• **YOUR OBJECTIVE**
Stop after the line with "COL = sc.collection": repeat exactly every line before it, beginning with the first, and that line itself.

• **DATA SEGMENT**
- - -

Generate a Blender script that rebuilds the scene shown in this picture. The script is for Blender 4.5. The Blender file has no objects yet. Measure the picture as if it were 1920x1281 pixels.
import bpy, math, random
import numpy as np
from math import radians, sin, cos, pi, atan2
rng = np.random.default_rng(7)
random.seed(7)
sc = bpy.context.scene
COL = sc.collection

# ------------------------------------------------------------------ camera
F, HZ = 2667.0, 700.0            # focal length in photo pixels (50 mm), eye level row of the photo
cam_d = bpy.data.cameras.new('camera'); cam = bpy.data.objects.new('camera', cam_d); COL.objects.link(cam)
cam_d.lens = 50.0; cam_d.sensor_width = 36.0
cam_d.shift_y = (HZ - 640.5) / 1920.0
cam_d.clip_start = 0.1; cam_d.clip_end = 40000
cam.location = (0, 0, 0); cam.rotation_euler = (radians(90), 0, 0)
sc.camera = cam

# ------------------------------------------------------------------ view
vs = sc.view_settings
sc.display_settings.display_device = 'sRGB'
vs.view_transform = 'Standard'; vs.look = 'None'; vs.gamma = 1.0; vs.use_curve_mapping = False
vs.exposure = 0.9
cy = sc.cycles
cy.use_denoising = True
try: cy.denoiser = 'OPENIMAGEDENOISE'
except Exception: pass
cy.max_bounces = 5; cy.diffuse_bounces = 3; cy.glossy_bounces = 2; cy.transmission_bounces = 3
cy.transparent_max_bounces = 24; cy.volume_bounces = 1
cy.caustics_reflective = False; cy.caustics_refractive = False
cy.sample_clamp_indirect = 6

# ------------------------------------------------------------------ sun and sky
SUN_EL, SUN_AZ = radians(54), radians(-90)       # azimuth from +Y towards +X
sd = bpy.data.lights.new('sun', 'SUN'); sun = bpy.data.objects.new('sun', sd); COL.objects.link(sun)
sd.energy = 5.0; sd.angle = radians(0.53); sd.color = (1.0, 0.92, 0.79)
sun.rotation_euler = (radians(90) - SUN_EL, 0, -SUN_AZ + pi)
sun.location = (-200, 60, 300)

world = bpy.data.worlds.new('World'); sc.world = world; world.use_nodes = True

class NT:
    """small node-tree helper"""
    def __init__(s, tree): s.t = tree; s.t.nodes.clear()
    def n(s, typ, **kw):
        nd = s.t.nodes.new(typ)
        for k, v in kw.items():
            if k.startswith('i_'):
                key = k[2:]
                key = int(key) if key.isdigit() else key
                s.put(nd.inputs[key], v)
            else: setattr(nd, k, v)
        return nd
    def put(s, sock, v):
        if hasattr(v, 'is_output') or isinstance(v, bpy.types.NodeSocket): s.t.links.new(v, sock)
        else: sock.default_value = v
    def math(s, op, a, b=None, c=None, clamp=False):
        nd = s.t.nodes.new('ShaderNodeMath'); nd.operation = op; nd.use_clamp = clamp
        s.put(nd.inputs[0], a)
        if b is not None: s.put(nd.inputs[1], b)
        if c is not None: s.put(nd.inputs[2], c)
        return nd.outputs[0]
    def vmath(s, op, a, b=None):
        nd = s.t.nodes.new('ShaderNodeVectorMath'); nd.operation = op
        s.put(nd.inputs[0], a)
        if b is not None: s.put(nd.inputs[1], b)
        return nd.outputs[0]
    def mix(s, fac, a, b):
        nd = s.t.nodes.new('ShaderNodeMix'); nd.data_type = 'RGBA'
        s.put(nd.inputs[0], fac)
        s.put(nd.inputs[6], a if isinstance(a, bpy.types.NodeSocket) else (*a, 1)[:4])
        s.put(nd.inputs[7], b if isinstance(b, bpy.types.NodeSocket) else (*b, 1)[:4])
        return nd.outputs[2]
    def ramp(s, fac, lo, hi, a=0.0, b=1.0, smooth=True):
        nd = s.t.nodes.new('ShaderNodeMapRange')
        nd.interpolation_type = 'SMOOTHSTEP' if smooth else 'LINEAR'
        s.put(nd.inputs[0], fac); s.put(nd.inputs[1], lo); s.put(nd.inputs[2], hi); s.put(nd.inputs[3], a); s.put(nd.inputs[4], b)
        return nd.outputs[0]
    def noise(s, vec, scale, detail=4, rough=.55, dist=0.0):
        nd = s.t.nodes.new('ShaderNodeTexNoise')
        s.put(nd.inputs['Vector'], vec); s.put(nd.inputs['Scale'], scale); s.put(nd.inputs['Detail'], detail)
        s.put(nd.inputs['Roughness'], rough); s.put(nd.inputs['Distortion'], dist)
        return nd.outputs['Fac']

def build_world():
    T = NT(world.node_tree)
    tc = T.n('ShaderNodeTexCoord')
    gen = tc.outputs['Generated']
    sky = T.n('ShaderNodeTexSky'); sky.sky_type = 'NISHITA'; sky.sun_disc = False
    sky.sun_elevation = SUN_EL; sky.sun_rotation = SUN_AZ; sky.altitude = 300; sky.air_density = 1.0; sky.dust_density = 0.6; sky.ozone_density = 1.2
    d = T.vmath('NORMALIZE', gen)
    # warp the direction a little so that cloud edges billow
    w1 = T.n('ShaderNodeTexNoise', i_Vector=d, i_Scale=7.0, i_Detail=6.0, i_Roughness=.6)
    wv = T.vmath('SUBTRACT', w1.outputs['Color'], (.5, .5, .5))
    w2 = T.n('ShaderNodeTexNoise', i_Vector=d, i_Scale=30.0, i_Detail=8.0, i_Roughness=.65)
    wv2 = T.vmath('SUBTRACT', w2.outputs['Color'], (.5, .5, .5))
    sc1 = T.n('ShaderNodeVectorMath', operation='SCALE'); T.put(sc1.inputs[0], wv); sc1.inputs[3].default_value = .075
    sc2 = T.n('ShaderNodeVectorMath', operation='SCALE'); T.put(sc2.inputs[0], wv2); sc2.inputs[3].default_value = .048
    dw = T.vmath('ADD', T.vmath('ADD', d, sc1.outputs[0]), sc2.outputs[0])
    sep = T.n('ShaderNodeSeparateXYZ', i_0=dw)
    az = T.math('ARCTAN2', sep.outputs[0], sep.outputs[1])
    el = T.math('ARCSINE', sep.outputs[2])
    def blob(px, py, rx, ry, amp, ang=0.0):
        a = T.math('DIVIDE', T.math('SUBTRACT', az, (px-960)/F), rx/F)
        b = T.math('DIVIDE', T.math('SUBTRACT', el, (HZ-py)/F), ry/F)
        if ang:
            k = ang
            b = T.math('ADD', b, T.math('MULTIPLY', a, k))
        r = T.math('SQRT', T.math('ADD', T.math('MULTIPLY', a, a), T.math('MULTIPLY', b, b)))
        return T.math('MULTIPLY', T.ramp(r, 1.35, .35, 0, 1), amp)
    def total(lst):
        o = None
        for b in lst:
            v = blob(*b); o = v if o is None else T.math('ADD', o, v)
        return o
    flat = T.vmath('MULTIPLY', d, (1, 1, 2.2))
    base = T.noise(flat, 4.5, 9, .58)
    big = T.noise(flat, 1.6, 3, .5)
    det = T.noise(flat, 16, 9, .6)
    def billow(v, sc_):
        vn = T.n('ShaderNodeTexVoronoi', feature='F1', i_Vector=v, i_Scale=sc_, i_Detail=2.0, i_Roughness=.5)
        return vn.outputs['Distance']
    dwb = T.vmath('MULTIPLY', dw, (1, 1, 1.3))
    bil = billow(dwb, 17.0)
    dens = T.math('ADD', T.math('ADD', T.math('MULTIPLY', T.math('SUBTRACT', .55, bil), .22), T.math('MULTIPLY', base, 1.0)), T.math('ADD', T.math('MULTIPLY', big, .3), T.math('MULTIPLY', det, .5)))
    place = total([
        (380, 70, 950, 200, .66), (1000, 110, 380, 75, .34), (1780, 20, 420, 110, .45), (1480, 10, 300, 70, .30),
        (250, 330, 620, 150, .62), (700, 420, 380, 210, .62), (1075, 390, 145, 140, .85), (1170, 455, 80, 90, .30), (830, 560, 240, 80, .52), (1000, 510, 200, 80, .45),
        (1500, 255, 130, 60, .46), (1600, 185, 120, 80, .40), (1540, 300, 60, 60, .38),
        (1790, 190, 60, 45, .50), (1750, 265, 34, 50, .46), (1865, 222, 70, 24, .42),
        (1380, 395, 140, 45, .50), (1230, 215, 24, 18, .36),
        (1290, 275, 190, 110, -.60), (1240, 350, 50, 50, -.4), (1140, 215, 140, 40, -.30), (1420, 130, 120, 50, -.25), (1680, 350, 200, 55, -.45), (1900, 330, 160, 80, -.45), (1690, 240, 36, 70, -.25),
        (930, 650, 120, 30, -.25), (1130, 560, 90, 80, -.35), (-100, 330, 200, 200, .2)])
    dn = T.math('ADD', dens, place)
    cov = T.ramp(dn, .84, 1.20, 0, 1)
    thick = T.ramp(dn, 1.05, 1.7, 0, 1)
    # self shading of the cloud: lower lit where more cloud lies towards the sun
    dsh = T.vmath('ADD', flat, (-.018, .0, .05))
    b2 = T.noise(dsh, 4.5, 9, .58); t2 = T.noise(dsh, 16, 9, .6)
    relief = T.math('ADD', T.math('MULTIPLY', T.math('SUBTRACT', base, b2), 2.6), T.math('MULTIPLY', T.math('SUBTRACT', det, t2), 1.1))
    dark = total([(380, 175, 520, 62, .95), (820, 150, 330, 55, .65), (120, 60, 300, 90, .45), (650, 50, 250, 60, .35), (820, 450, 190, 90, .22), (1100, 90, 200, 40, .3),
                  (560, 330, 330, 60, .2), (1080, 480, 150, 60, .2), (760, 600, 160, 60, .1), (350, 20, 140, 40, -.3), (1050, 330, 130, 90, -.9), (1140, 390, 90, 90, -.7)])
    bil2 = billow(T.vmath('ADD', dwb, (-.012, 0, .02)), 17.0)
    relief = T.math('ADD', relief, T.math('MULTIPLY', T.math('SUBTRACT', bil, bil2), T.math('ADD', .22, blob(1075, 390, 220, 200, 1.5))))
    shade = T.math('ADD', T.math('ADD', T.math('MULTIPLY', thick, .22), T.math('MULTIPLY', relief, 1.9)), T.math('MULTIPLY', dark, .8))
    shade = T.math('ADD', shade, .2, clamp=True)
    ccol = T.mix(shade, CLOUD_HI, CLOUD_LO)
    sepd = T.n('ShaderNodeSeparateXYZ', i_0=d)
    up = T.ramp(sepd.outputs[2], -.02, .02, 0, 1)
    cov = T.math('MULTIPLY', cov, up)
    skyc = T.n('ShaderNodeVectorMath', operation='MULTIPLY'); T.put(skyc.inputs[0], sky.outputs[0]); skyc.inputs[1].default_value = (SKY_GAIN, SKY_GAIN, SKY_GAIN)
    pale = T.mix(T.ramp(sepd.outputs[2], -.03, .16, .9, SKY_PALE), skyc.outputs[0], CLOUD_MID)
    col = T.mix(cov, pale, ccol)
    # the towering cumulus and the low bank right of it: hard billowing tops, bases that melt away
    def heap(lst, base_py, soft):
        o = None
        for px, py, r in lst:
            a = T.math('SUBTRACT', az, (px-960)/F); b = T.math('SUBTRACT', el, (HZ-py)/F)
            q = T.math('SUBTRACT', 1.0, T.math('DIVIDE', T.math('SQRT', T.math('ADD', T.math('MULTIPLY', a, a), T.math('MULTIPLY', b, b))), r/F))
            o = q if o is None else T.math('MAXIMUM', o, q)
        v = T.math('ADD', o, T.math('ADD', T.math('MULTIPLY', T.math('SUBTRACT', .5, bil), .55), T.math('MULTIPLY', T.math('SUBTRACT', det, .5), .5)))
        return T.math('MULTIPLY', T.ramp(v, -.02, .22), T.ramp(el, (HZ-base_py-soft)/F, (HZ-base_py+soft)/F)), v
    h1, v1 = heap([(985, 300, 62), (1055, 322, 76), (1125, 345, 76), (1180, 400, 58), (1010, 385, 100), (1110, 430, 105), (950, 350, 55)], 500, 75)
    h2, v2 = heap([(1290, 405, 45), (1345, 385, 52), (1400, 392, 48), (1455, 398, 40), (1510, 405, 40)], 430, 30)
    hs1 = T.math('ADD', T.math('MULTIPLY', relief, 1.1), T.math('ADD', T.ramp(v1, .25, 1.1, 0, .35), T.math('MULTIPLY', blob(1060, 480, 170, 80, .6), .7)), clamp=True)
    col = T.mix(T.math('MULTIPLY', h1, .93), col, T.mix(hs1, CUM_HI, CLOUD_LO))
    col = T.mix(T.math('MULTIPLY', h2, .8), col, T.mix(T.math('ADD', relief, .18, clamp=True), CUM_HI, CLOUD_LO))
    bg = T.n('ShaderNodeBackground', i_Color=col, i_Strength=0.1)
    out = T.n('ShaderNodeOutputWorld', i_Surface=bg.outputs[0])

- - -

• **CORRECT RESPONSE**
Generate a Blender script that rebuilds the scene shown in this picture. The script is for Blender 4.5. The Blender file has no objects yet. Measure the picture as if it were 1920x1281 pixels.
import bpy, math, random
import numpy as np
from math import radians, sin, cos, pi, atan2
rng = np.random.default_rng(7)
random.seed(7)
sc = bpy.context.scene
COL = sc.collection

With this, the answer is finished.